In the United States, nearly half of Black households are unbanked or underbanked. Here are five key aspects that denote full financial inclusion, along with why achieving them is a struggle for many Black Americans:

  1. Be able to make everyday transactions through a safe and affordable transaction account. Even seemingly mundane financial actions, such as depositing or accessing monthly paychecks, are significantly more costly for the average Black American family. Many Black Americans rely on check-cashing services due to a lack of bank storefronts in majority Black or Brown neighborhoods. These typically charge a fee of about 3 percent. What’s more, Black American families pay on average $40 per month in bank fees and penalties—for using ATMs or falling under the minimum-required balance.

  2. Have access to credit. Lack of access to credit has far-reaching consequences for many Black Americans. For example, car ownership is essential for many Americans to hold down a job. But owning a car is more expensive for Black Americans. Research shows that Black and Brown car shoppers who are more qualified than their White counterparts are 62.5 percent more likely to be offered a costlier pricing option. And Black Americans are twice as likely to be denied credit compared with White Americans.
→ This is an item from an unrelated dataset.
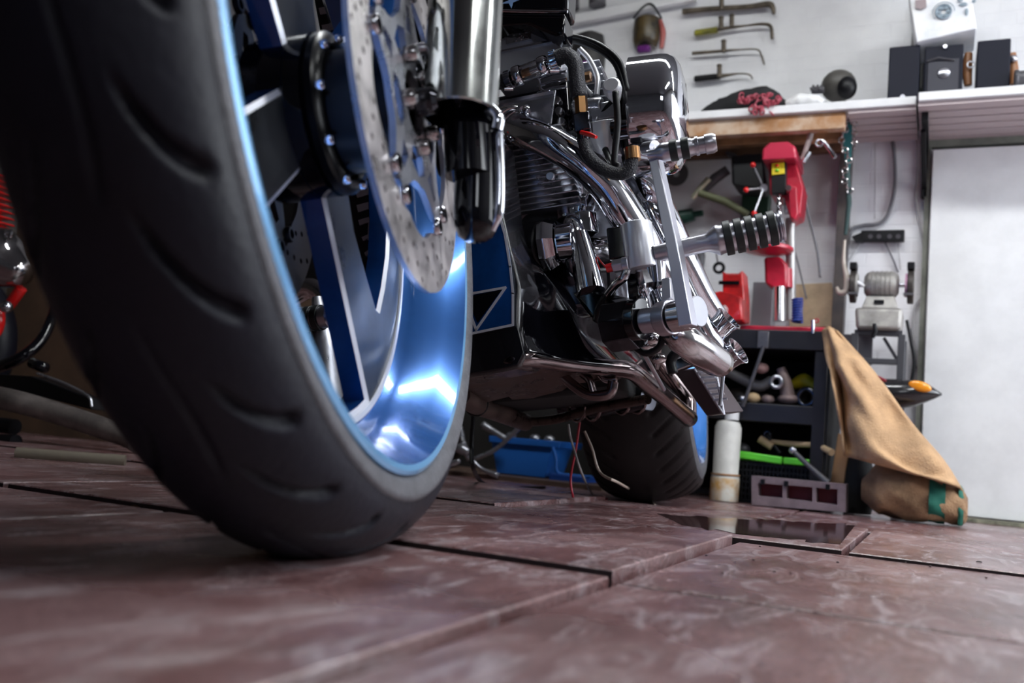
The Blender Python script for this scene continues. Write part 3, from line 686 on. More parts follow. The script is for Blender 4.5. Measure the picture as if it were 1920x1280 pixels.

  3. Hold insurance against risk. There are huge disparities in the types of insurance products available to Black and White Americans. Whereas 73 percent of White families have private health insurance, only 57 percent of Black families can say the same.

  4. Be able to save for big goals or rainy days. A cushion of readily available liquid assets lets families pay for college, save for retirement, or deal with unexpected financial events. Black families are less likely to have such a cushion: the average White family has 31 days of liquid savings on hand, whereas the average Black family has only five.

  5. Ultimately accumulate long-term wealth. Buying a home is typically a key step in building family wealth. Homes appreciate in value over time, add to net worth, and become a key asset to pass down to future generations. But for Black Americans, homeownership is a much harder goal to achieve. Black Americans are denied loans at more than double the rate as White Americans (28 versus 11 percent). And they are offered higher-cost loans compared with White borrowers with similar credit scores.

These different financial experiences have compounding effects. Just 8 percent of Black families leave inheritances to their children, compared with 26 percent of White families.